**What the exercise asks:**
Read the lines below. Copy out any that hold the string "pixels".

Records with scene code
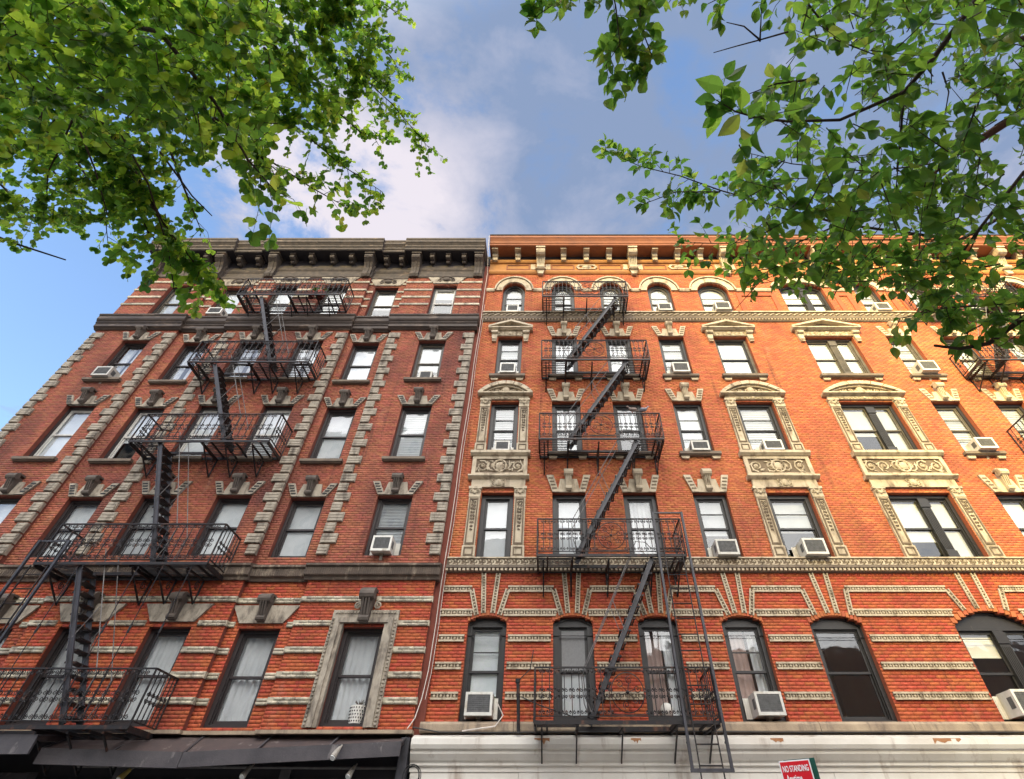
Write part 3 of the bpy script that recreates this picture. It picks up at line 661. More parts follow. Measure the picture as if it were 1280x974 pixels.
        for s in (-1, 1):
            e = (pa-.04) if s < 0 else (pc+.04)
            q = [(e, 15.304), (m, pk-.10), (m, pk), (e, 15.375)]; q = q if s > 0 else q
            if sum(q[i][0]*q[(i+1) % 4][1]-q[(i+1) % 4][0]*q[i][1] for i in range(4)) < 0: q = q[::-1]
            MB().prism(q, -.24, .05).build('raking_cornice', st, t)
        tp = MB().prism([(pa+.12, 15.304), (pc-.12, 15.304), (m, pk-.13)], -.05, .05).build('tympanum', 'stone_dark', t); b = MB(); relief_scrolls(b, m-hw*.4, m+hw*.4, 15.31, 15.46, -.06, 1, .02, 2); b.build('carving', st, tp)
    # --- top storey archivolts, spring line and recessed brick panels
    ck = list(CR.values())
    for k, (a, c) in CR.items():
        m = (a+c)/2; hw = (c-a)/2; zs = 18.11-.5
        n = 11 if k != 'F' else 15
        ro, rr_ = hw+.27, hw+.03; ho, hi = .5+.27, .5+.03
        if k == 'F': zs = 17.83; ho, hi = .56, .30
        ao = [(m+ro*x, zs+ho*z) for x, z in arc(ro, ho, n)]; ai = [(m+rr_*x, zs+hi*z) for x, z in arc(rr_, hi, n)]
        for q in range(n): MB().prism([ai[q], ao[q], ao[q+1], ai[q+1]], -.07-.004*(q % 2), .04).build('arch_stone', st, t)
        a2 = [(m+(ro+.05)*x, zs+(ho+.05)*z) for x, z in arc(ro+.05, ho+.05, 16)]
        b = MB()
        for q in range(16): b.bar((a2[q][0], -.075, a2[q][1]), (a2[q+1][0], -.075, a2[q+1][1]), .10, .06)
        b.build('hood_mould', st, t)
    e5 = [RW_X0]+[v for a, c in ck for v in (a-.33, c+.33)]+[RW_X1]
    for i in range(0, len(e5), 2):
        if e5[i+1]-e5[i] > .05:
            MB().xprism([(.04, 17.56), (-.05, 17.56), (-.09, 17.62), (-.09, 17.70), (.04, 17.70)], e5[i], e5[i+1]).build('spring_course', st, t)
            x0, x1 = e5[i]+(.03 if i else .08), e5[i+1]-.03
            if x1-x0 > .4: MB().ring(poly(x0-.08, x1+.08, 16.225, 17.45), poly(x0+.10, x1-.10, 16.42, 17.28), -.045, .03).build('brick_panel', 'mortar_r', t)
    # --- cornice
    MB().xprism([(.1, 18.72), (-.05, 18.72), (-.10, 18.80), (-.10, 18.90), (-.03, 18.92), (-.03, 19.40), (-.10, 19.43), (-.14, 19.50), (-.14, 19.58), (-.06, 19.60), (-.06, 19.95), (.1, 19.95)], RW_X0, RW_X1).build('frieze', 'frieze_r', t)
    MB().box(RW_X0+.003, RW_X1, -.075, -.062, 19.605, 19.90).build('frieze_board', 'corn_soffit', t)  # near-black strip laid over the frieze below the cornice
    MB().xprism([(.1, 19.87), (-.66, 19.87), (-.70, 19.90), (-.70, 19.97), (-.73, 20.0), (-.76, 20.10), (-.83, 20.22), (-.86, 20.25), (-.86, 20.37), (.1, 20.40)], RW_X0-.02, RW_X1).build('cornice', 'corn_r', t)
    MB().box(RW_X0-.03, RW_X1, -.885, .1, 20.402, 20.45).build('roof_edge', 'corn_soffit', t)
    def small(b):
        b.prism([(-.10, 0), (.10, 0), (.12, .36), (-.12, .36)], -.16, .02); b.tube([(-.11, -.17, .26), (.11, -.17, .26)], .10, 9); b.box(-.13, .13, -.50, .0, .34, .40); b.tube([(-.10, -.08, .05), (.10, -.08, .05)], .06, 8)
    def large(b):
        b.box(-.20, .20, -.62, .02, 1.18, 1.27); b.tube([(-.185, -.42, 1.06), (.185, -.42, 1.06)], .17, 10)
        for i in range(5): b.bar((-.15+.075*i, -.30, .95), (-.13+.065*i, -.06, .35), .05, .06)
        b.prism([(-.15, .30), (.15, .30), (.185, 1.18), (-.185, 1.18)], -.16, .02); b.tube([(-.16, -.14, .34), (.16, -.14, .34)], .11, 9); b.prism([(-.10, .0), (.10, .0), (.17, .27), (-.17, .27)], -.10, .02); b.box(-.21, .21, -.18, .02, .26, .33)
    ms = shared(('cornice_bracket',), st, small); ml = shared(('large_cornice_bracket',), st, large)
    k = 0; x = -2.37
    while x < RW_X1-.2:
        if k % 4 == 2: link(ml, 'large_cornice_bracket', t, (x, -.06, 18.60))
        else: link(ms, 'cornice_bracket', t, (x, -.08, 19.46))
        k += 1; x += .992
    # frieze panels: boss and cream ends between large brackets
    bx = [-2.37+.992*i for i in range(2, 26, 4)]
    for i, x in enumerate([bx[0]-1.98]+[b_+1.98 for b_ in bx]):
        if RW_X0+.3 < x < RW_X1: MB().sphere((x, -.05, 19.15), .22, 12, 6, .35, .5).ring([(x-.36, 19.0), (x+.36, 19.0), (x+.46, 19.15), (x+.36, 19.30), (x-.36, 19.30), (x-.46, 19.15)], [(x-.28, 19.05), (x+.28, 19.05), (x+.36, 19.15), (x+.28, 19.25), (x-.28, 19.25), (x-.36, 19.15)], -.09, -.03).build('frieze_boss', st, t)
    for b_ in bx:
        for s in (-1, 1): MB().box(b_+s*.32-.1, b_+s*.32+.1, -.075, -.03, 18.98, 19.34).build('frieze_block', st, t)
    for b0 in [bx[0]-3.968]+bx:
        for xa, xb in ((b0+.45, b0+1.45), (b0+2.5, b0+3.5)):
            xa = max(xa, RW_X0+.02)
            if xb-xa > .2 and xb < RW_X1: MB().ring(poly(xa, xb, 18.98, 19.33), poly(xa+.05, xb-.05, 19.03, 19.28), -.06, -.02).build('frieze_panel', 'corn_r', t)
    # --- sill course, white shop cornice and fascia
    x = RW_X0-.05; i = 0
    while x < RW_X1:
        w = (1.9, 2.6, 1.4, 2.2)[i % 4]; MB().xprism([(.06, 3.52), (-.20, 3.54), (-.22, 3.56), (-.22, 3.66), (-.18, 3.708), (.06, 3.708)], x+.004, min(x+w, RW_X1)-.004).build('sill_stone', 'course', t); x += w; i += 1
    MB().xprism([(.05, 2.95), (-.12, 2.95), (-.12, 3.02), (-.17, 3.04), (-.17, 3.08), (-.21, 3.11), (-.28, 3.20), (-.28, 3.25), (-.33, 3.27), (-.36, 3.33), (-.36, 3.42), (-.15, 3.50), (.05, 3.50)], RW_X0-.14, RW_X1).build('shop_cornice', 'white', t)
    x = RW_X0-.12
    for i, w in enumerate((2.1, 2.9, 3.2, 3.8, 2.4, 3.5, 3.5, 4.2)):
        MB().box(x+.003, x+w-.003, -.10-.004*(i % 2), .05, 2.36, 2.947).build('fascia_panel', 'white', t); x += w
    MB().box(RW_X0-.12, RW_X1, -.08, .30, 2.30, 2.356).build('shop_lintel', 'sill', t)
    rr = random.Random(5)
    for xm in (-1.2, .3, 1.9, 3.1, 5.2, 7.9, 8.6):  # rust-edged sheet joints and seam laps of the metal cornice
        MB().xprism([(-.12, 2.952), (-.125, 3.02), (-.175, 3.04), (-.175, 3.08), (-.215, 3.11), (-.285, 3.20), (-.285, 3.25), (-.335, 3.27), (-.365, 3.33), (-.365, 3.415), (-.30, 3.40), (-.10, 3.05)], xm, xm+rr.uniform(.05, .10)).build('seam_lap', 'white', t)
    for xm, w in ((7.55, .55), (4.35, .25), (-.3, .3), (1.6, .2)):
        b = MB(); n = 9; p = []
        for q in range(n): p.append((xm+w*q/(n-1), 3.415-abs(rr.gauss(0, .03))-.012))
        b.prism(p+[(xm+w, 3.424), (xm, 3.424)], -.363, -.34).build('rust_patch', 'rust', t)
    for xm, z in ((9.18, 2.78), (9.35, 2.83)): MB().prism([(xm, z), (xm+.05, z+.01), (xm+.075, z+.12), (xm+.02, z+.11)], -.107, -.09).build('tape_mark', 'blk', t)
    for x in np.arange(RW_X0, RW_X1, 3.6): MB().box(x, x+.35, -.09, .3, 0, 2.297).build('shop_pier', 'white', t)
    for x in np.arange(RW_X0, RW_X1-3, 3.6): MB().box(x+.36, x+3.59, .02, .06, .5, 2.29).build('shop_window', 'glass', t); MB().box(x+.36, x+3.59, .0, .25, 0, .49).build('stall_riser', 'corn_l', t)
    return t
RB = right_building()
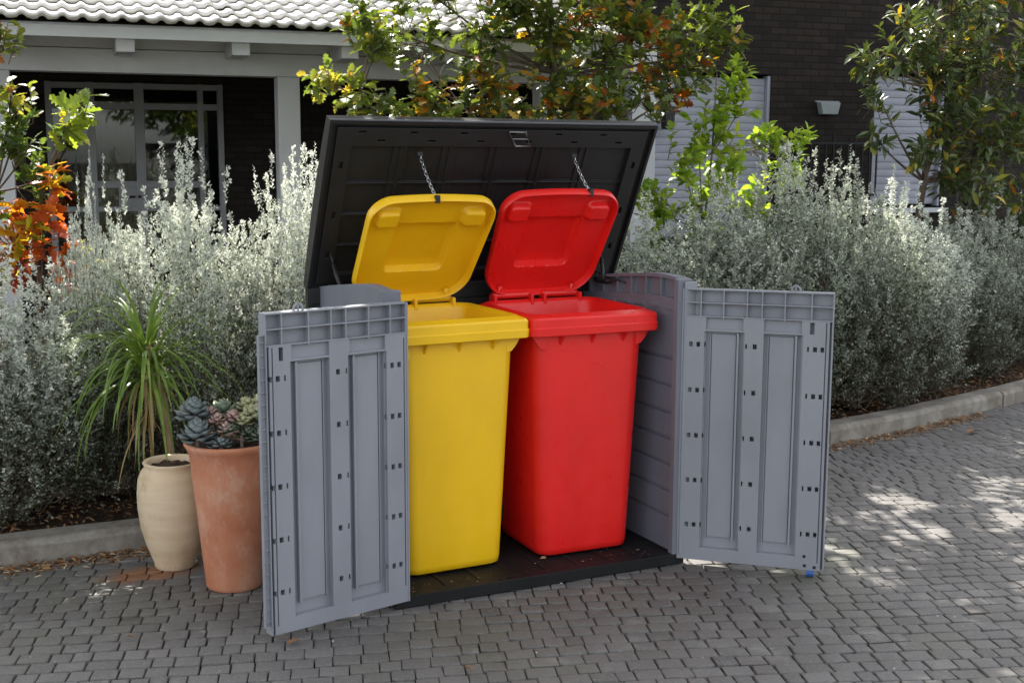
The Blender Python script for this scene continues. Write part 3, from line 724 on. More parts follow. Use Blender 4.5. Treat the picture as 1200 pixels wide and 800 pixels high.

**Written answer:**
Write part 3 of the bpy script that recreates this picture. It picks up at line 661. More parts follow. Measure the picture as if it were 1280x974 pixels.
The Blender Python script for this scene continues. Write part 3, from line 724 on. More parts follow. Use Blender 4.5. Treat the picture as 1200 pixels wide and 800 pixels high.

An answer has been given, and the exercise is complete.